A l’origine de cette étude, le constat d’un manque d’information en Suisse sur les métiers de la transformation digitale et les profils recherchés en Suisse romande. Une première analyse de 200 offres d’emploi liées au digital confirme le besoin d’enquête: sur les 200 offres récoltées (de juin 2017 à février 2018), 160 comportent un intitulé de fonction différent. Parmi eux, quels sont donc les principaux «métiers du digital». Pour le préciser, ces intitulés ont été comparés aux métiers repérés dans des référentiels de métiers européens à l’aide des mots clés «digital» et «numérique». Enfin, des entretiens avec des experts du digital en Suisse romande ont complété l’identification des «métiers du digital»? Le recoupement de ces différentes sources a permis d’élaborer un corpus pertinent pour la Suisse romande (voir l’encadré ci-dessous).
Enquête quantitative
Afin de mesurer l’importance des métiers identifiés, l’étude s’est poursuivie par une enquête quantitative auprès des entreprises romandes. 538 d’entre elles ont répondu, les réponses émanant dans 85% des cas de la direction de l’entreprise – signe vraisemblable de l’intérêt porté à la question. Selon les résultats de cette enquête, les entreprises ont jusqu’à présent principalement investi dans des activités liées aux réseaux sociaux, à la création de contenu web et au traitement des données. Mais, selon leurs prévisions pour les trois prochaines années, l’emploi du digital se déplacerait vers d’autres activités: l’analyse des besoins clients et celles liées à la conception et à la mise en œuvre de la stratégie digitale – fonctions actuellement les plus difficiles à pourvoir. Les questions de sécurité de l’information prendront également de l’importance.
Formation
Quant aux profils de formation demandés dans les offres d’emploi, ils présentent un certain flou: 47% des offres ne formulent pas d’exigences en termes de niveau de qualification et 38% d’entre elles ne mentionnent aucune filière de formation. Cela étant, les collaborateurs et collaboratrices du digital disposent en général d’un niveau d’études supérieur (formation supérieure, bachelor ou master). Si les offres d’emploi exigent très rarement un certificat fédéral de capacité ou une maturité, les réponses à l’enquête quantitative laissent paraître une réalité différente: 23% des collaborateurs du digital possèdent une formation de ce niveau.

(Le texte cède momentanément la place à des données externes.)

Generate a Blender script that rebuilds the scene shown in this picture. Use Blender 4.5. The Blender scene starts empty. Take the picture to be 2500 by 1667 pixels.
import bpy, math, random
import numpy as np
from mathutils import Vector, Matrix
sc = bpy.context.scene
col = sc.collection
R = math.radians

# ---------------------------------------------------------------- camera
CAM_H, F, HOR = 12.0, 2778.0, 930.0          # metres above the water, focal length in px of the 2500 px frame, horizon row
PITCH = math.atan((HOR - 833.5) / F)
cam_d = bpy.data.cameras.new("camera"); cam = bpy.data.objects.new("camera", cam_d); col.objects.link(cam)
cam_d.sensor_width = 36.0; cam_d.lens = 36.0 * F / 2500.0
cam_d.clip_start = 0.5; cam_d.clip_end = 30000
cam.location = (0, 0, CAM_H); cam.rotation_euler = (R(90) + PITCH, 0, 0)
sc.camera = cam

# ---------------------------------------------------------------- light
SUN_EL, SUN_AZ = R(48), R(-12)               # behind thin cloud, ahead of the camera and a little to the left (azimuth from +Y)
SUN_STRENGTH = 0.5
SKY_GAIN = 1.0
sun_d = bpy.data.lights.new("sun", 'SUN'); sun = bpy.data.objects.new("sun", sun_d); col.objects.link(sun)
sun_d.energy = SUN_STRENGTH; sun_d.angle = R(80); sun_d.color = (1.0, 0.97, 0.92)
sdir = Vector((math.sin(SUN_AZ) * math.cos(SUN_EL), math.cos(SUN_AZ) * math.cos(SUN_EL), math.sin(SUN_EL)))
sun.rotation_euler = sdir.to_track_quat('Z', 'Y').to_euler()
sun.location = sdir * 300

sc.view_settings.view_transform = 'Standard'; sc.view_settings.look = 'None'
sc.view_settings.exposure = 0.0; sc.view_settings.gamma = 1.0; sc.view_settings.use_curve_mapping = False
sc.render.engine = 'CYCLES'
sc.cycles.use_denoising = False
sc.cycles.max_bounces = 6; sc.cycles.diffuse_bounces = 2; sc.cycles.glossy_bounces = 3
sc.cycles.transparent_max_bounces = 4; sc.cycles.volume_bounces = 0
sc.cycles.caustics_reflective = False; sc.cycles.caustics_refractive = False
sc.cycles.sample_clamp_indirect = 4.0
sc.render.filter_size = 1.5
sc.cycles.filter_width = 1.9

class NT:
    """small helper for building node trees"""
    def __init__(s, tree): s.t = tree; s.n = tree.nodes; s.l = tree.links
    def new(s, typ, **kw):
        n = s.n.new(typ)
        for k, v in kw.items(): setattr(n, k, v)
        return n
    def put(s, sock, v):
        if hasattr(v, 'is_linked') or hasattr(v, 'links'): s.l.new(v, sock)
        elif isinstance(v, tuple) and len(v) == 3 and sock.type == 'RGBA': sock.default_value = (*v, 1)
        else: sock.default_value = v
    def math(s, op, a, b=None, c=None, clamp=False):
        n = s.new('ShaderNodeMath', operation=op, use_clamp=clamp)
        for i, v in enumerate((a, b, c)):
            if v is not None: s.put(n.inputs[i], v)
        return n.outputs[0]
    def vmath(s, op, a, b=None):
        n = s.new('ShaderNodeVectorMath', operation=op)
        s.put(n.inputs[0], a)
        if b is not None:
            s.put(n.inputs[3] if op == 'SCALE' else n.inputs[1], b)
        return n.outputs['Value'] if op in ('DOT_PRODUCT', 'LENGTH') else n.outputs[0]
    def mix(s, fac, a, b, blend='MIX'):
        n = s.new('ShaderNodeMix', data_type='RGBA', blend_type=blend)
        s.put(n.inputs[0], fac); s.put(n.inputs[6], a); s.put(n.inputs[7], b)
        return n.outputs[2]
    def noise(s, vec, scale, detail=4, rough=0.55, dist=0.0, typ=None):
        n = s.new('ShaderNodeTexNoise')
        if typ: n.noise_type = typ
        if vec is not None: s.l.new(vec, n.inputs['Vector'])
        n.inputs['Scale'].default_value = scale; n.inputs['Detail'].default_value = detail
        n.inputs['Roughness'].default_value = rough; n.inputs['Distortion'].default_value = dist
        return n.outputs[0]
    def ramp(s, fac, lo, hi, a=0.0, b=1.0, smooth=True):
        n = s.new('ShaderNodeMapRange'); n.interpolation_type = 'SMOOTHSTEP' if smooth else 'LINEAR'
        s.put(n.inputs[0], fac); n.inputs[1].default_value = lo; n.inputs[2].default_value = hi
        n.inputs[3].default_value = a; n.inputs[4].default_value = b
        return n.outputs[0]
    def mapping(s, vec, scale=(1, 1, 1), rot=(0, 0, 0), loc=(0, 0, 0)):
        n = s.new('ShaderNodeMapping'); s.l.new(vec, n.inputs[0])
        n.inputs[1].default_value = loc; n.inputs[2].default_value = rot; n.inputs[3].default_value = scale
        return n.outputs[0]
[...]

L’informatique et les technologies de l’information représentent des voies de formation majeures, mais la communication et le marketing digital sont tout aussi importants. Une demande de formations spécifiquement digitales transparaît dans les offres d’emploi, comme les filières en marketing digital, multimedia et design, ou «digital» sans autre précision.
La multidisciplinarité des connaissances demandées caractérise en outre les métiers du digital. Les compétences technologiques, de marketing et de business sont requises dans les trois grandes catégories de métiers du digital, tout particulièrement dans «communication au sens large» et «gestion du digital».
Compétences
Alors qu’on la croirait avant tout technologique, la transformation digitale exige plus que jamais de fortes compétences sociales et émotionnelles. Selon notre enquête quantitative, les entreprises romandes chercheront, ces trois prochaines années, des collaborateurs du digital ayant la capacité à comprendre le client et à amener des solutions nouvelles, tout en étant à l’aise avec les technologies de l’information. En termes de compétences techniques, les offres d’emploi expriment une demande de compétences en design, en traitement des données, en expérience utilisateur et dans les méthodes Agile. La demande de spécialistes de la blockchain y est pour le moment très faible.
Profil des collaborateurs
A l’instar des offres d’emploi recueillies, l’enquête quantitative auprès des entreprises romandes montre que les professionnels du digital travaillent principalement dans les cantons de Vaud et de Genève. Un tiers d’entre eux provient de l’Union européenne ou d’un pays hors de l’UE. Ils sont âgés en moyenne de 35 à 40 ans – les offres d’emploi confirment d’ailleurs l’intérêt des employeurs pour les jeunes diplômés (42% des offres). Les métiers du digital sont en outre majoritairement exercés par des hommes (deux tiers selon l’estimation de l’enquête).
Perspectives
La transformation digitale des entreprises est loin d’être achevée et le marché de l’emploi du digital est florissant: 88% des entreprises ayant déjà des activités digitales envisagent d’ouvrir des postes au cours des trois prochaines années. 73% des grandes entreprises pensent créer jusqu’à dix emplois, 14% jusqu’à cinquante.
Corollaire de l’évolution des tâches et des compétences, les habitudes de travail devraient aussi se modifier: davantage d’horizontalité dans les rapports de travail, des postes de travail mobiles et, par-dessus tout, une montée en puissance du travail en équipe, telles sont les évolutions prédites par l’enquête et par une étude de l’EPFZ.